The Response and Internal Mitigation
Dragos’ layered security approach and swift reaction prevented a more serious attack and offers a blueprint for other organizations to follow. The company investigated corporate security information and event management (SIEM) alerts, blocked the compromised account, and activated its incident response with their retainer. They also engaged a third-party monitoring, detection, and response (MDR) provider to manage incident-response efforts. Additionally, verbose system activity logs enabled the company to triage and quickly contain the security event. To prevent future attacks, the company has added a new verification step to strengthen the employee onboarding process, and they’ve expanded multi-step access approval to other critical systems.
Promoting Cyber Transparency
Dragos’ decision to publicly discuss the attack offers a lesson on how to defuse a security breach before it causes significant damage and aims to “de-stigmatize security events.” Security incidents have proven that no company, even ones that appear firmly locked down, is safe from attack, particularly with the current level of attackers’ sophistication when using social-engineering tactics.

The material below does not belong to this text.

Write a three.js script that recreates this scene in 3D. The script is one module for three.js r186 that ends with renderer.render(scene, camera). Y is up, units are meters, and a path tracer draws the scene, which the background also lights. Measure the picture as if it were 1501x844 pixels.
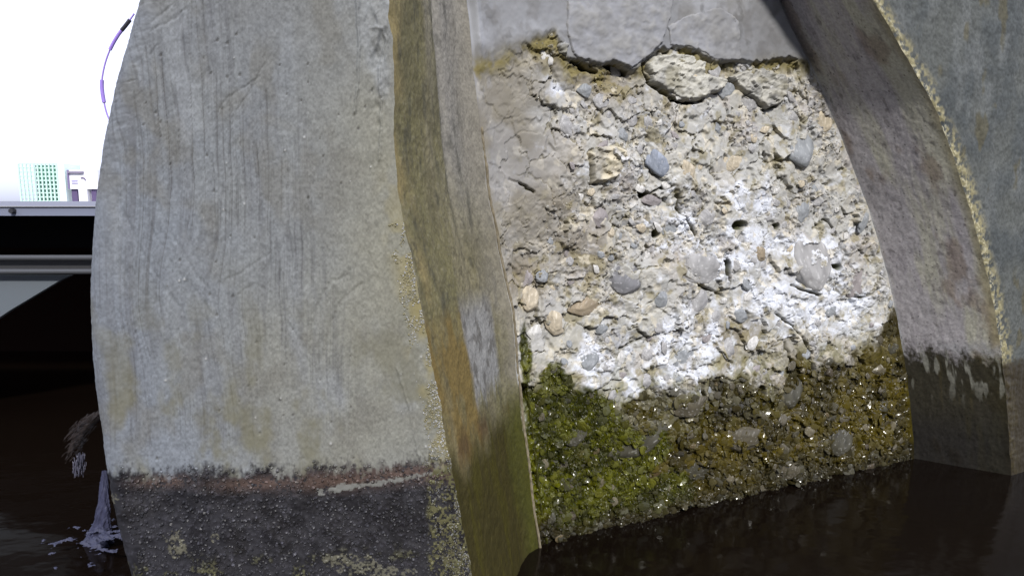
import * as THREE from 'three';
import { mergeGeometries } from 'three/addons/utils/BufferGeometryUtils.js';

// ---------------------------------------------------------------- camera, sky, sun, exposure
const scene = new THREE.Scene();
const EYE = 0.52, PITCH = 7.1 * Math.PI / 180, FOC = 978;          // metres above the water, radians down, lens
const camera = new THREE.PerspectiveCamera(2 * Math.atan(422 / FOC) * 180 / Math.PI, 1024 / 575, 0.02, 200);
camera.position.set(0, EYE, 0);
camera.rotation.set(-PITCH, 0, 0);
const SUN = new THREE.Vector3(0.24, 0.80, 0.76).normalize();
const sun = new THREE.DirectionalLight(new THREE.Color().setRGB(1.0, 0.96, 0.90), 4.0);
sun.position.copy(SUN).multiplyScalar(6); sun.target.position.set(0.2, 0.4, -1.0);
sun.castShadow = true; sun.shadow.radius = 9; sun.shadow.mapSize.set(2048, 2048);
Object.assign(sun.shadow.camera, { left: -3, right: 3, top: 3, bottom: -3, near: 0.1, far: 20 });
scene.add(sun, sun.target);
{
  const W = 128, H = 64, d = new Float32Array(W * H * 4);
  for (let j = 0; j < H; j++) for (let i = 0; i < W; i++) {
    const el = (j + 0.5) / H * Math.PI - Math.PI / 2, k = (j * W + i) * 4;
    const up = Math.max(0, Math.sin(el)), below = el < 0 ? Math.max(0, 1 + el * 6) : 1;
    const g = el < 0 ? 0.10 + 1.1 * below : 1.25 + 0.35 * up;
    d[k] = g * 1.02; d[k + 1] = g * 1.08; d[k + 2] = g * 1.32; d[k + 3] = 1;
  }
  const sky = new THREE.DataTexture(d, W, H, THREE.RGBAFormat, THREE.FloatType);
  sky.mapping = THREE.EquirectangularReflectionMapping; sky.magFilter = sky.minFilter = THREE.LinearFilter; sky.needsUpdate = true;
  scene.background = sky; scene.environment = sky;
}
const renderer = new THREE.WebGLRenderer({ antialias: true });
renderer.toneMapping = THREE.LinearToneMapping;
renderer.toneMappingExposure = 0.88;
renderer.shadowMap.enabled = true;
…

Cyber-Resilience Advice for Other Organizations
To avoid similar attacks, Dragos recommends hardening identity and access management infrastructure and processes, implementing separation of duties, and applying the principle of least privilege to all systems and services, and implementing multifactor authentication wherever possible. Other steps include applying explicit blocks for known bad IP addresses, scrutinizing incoming emails for typical phishing triggers, and continuously monitoring security.
Conclusion
Dragos’ successful defense against a ransomware attack offers valuable lessons for other organizations to follow. Cybersecurity is essential to every organization looking for cyber resilience, and implementing robust security measures and having reliable incident response playbooks in place is vital in defending against cyber threats.